Esistono miscele esplosive, pericolosissime, ma ancora più
pericolosi sono gli
atomi radioattivi, che sembrano perfettamente normali a prima vista, ma
in
realtà sono altamente instabili, e pronti a scatenare una
reazione devastante
alla prima occasione.
E tra tutto questo caos di
vorticosi miscugli,
legami ed interazioni, ci stanno degli atomi particolari, forse tra i
più
solitari dell’intera tavola periodica. Sono i gas nobili, gli
elementi
completi, che non hanno bisogno di cedere o acquistare elettroni, e non
possono
prendere parte agli scambi frenetici degli altri elementi. Possono
invece stare
in disparte, a guardare, desiderosi di essere tanto reattivi come
l’ossigeno ed
il carbonio; ma l’argo, o il neon, o l’elio non
potranno mai formare legami con
nessun altro atomo, anche se lo desiderassero con tutto il proprio
ardore.
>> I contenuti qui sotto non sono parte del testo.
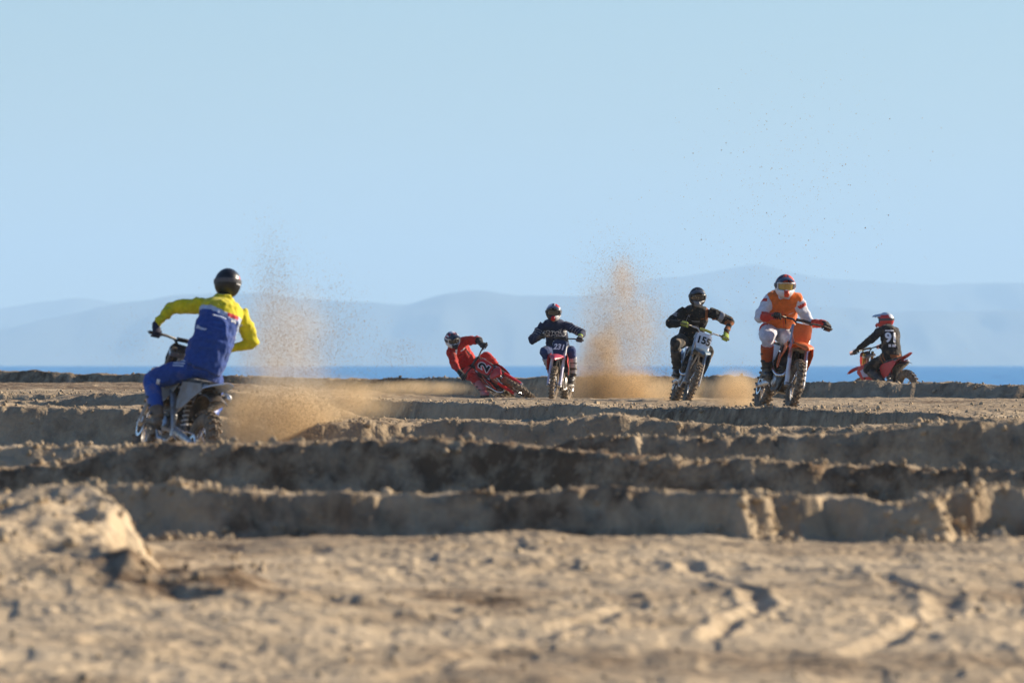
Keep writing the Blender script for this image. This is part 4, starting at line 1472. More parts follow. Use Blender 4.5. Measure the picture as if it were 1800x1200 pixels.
    for d in g.get('marks', []):
        lay(bt, d, m0, lat_s, U, fwd, jersey, 'lettering')
    bt2 = BVHTree.FromPolygons([q.co.copy() for q in trousers.data.vertices], [list(p.vertices) for p in trousers.data.polygons])
    for d in g.get('leg_marks', []):
        lay(bt2, d, p0, lat_h, U, fwd, trousers, 'lettering')
    return person


def lay(bvh, d, m0, lat, U, fwd, parent, name):
    """d: dict(text or bar, size, at=(across, up), back, mat). across is measured towards the viewer's right"""
    back = d.get('back', False)
    dirn = fwd if back else -fwd
    if d.get('dir') is not None:
        dirn = Vector(d['dir']).normalized()
    right = -lat if back else lat
    right = (right - dirn * right.dot(dirn)).normalized()
    upv = right.cross(dirn) * -1
    upv = (-dirn).cross(right)
    if d.get('roll'):
        q = Matrix.Rotation(d['roll'], 3, -dirn)
        right, upv = q @ right, q @ upv
    c = m0 + right * d['at'][0] + upv * d['at'][1]
    M = Matrix.Translation(c) @ Matrix((right, upv, -dirn)).transposed().to_4x4()
    if 'text' in d:
        me = text_mesh(d['text'], d['size'], shear=d.get('shear', 0), bold=d.get('bold', 0.03), squeeze=d.get('squeeze', 1.0))
    else:
        w, h = d['bar']
        k = 6
        me = bpy.data.meshes.new('mark')
        vs = [(-w / 2 + w * i / k + d.get('slant', 0) * j * h, (j - 0.5) * h + d.get('bow', 0) * (1 - (2 * i / k - 1) ** 2), 0) for j in (0, 1) for i in range(k + 1)]
        me.from_pydata(vs, [], [(i, i + 1, k + 2 + i, k + 1 + i) for i in range(k)])
    decal(name, bvh, me, M, dirn, parent, d['mat'])
# ------------------------------------------------------------------ the six riders and their machines
V = Vector
RED = plastic('red_plastic', (0.56, 0.018, 0.016), dirt=0.15)
RED_DUSTY = plastic('dusty_red_plastic', (0.58, 0.032, 0.030), dirt=0.22)
ORANGE = plastic('orange_plastic', (0.80, 0.15, 0.012), dirt=0.12)
GREY = plastic('grey_plastic', (0.22, 0.22, 0.23), dirt=0.45)
NAVY_PLATE = plastic('navy_plate', (0.018, 0.024, 0.07), dirt=0.08)
BLUE_GREY = plastic('blue_grey_plastic', (0.09, 0.15, 0.20), dirt=0.3)
NUMBER_WHITE = WHITE_PRINT


def stand(px, d):
    x = (px - 900) / F_PX * d
    return x, d, land_at(x, d)


def track_point(px, d, yaw, sink=0.04):
    """ground point under the machine's middle: both wheels rest on the sand"""
    x = (px - 900) / F_PX * d
    h = (math.cos(yaw), math.sin(yaw))
    zf = min(land_at(x + h[0] * (0.74 + e), d + h[1] * (0.74 + e)) for e in (-0.1, 0, 0.1))
    zr = min(land_at(x - h[0] * (0.74 + e), d - h[1] * (0.74 + e)) for e in (-0.1, 0, 0.1))
    return V((x, d, (zf + zr) / 2 - sink)), math.atan2(zf - zr, 1.48)


def at(d):
    return lambda px, py, dd=0.0: spot(px, py, d + dd)


def plain_paint(dd):
    return 0


# --- orange machine, rider in an orange vest
D = 101.0
yaw = R(-90 + 13)
loc, pit = track_point(1360, D, yaw)
bk = motorcycle(dict(main=ORANGE, plate=ORANGE, guard=WHITE, fork=ALU, rim=BLACK, frame=BLACK, side=WHITE, silencer=ALU, shroud=ORANGE, spring=WHITE, bar=BLACK),
                'orange motocross bike with plain orange front plate under the rider in the orange vest', loc, yaw, R(15), pit, R(-4))
p = at(D)
VEST = cloth('orange_vest_nylon', (0.76, 0.17, 0.028), dirt=0.10)
WHITE_CLOTH = cloth('white_jersey', (0.66, 0.66, 0.72), dirt=0.10)
CORAL = cloth('coral_red_cloth', (0.62, 0.06, 0.035), dirt=0.08)
HELM_BLUE = plastic('blue_black_helmet', (0.018, 0.03, 0.07), dirt=0.05)
HELM_WHITE = plastic('white_helmet', (0.78, 0.78, 0.80), dirt=0.05)
HELM_RED = plastic('orange_red_helmet', (0.70, 0.075, 0.02), dirt=0.05)
GLOVE_BLACK = cloth('black_glove', (0.018, 0.018, 0.02), dirt=0.2)
BOOT_ORANGE = plastic('orange_boot', (0.55, 0.10, 0.02), dirt=0.30)
BOOT_DARK = plastic('dusty_dark_boot', (0.045, 0.042, 0.040), dirt=0.5)


def orange_helmet(d):
    if d.z < -0.12:
        return 1 if abs(math.atan2(d.y, d.x)) > 0.35 else 2
    if abs(d.y) < 0.10 or (d.z > 0.3 and int((math.atan2(d.y, d.x) + 3.3) * 2.2) % 3 == 0):
        return 2
    return 0 if d.y < 0.25 else 2


def sleeves_cuffs(kind, a, b, c):
    if kind == 'arm':
        return 1 if b > 1.25 or 0.16 < b < 0.30 and c > 0.035 else 0
    return 0


orange = rider(bk, 'rider in orange vest and white jersey on the orange bike',
               dict(pelvis=p(1364, 580, .42), shoulder={1: p(1405, 527, .10), -1: p(1352, 525, .16)}, head=p(1380, 503, -.02), face=V((0.10, -1, -0.10)), head_up=V((0.03, 0, 1)),
                    elbow={1: p(1440, 560, .0), -1: p(1325, 556, .10)}, knee={1: p(1410, 615, -.3), -1: p(1347, 605, -.35)}, slouch=0.03, seed=3),
               dict(jersey=[WHITE_CLOTH, CORAL], jersey_fn=sleeves_cuffs, trousers=[WHITE_CLOTH, CORAL], trousers_fn=lambda s, t, f, l: 1 if (0.15 < t < 0.42 and l > 0.45) or t > 1.22 else 0,
                    boot=[BOOT_ORANGE, BOOT_DARK], boot_fn=lambda t: 0 if t > 0.33 else 1, glove=GLOVE_BLACK, vest=VEST,
                    vest_marks=[dict(bar=(0.010, 0.15), at=(0.02, -0.20), mat=BLACK_PRINT), dict(bar=(0.055, 0.007), at=(0.09, -0.13), mat=WHITE_PRINT), dict(bar=(0.006, 0.30), at=(-0.005, -0.20), mat=CORAL)],
                    helmet=dict(shell=[HELM_BLUE, HELM_WHITE, HELM_RED], paint=orange_helmet, visor=HELM_BLUE, lens=LENS_GOLD, frame=WHITE, chin=HELM_RED)))

# --- black rider, white plate 155
D = 122.0
yaw = R(-90 + 6)
loc, pit = track_point(1194, D, yaw)
bk = motorcycle(dict(main=BLUE_GREY, plate=WHITE, guard=GREY, fork=ALU, frame=ALU, side=WHITE, rim=BLACK, front_fender=BLUE_GREY, shroud=BLUE_GREY, pad=plastic('acid_pad', (0.34, 0.36, 0.06), 0.3), rear_fender=WHITE, bar=ALU),
                'blue-grey motocross bike with white plate 155 leaning under the rider in black', loc, yaw, R(18), pit, R(2), number=('155', 0.17, BLACK_PRINT, 0.0, None))
p = at(D)
BLACK_CLOTH = cloth('black_jersey', (0.013, 0.013, 0.014), dirt=0.10)
RUST = cloth('rust_sleeve_print', (0.30, 0.10, 0.03), dirt=0.1)
GREY_CLOTH = cloth('grey_arm_print', (0.25, 0.26, 0.29), dirt=0.1)
BLACK_TROUSERS = cloth('dusty_black_trousers', (0.022, 0.020, 0.019), dirt=0.40)
ACID = cloth('acid_yellow_glove', (0.34, 0.43, 0.05), dirt=0.25)
HELM_BLACK = plastic('black_helmet', (0.012, 0.013, 0.016), dirt=0.06)
HELM_GREY = plastic('grey_helmet', (0.20, 0.20, 0.21), dirt=0.1)


def black_sleeves(kind, a, b, c):
    if kind == 'arm':
        if 0.40 < b < 0.62: return 2
        if b > 0.95 and a > 0 and math.sin(b * 16) > -0.1 and c > -0.02: return 1
    elif a > 0.7 and b > 0.85: return 1
    return 0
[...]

E
così, i gas nobili vagano, in solitudine,
nell’atmosfera, maledicendo la
chimica per averli creati così infinitamente soli, ed
immaginando il giorno in
cui non importerà più delle leggi della fisica,
quando l’intero universo si
compatterà in un punto infinitesimamente piccolo, e non
saranno più soli, ma
parte di qualcosa di immensamente bello.